Some travel agents in Dubai have received several inquiries from their clients about the ban.
“We have got a negative response and it is going to hit corporate travel to the US from the region as few people would be willing to put their gadgets in the luggage,” said a spokeswoman of Dubai-based Akbar Travels.
“For leisure travellers also, few would put their expensive cameras in the luggage, which might get lost or robbed.”
For corporate travellers for whom laptops and other devices are work tools, the ban is expected to be tough.
“I expect the Gulf carriers to suffer significant traffic loss over this ban as the majority of their traffic rights are non-stops,” said Geoffrey Thomas, an analyst with AirlineRatings.com.
“It would take time and permission before new services could be developed through other destinations.”
The US device ban applies to direct flights from Jordan, Egypt, Turkey, Saudi Arabia, Qatar, Kuwait, Morocco and the UAE.
The directive is effective from Saturday until October 14.
The widespread effect of the ban is expected to become more pronounced as passengers seek to retain their devices on board.
“This could mean passengers looking at alternative routings outside of the Middle East, or even possibly not travelling,” said Peter Morris, the chief economist at London-based consultancy Ascend Worldwide.

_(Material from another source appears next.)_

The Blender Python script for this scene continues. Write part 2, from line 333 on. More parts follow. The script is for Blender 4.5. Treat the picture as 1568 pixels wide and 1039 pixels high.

“It will cause some loss or diversion of passengers for airlines serving the listed airports to the destination countries.”
There could also be a rise of other hubs outside these countries and the UK, which also implements the device ban.
“One possibility could be flights via Shannon in Ireland,” Mr Thomas said.
The number of trips into the US from the UAE has increased over the years.
The US recorded 116,700 trips from the UAE last year, a figure that is expected to rise to 120,400 trips this year, a slower growth of 3 per cent compared to 4 per cent in 2016 due to the travel uncertainties, according to research company Euromonitor International.
This includes trips from corporate as well as leisure travellers to the US.
The Gulf carriers have invested heavily in premium-class cabins.
Qatar Airways declined to comment beyond statements issued on Tuesday.
Etihad did not respond to emailed questions.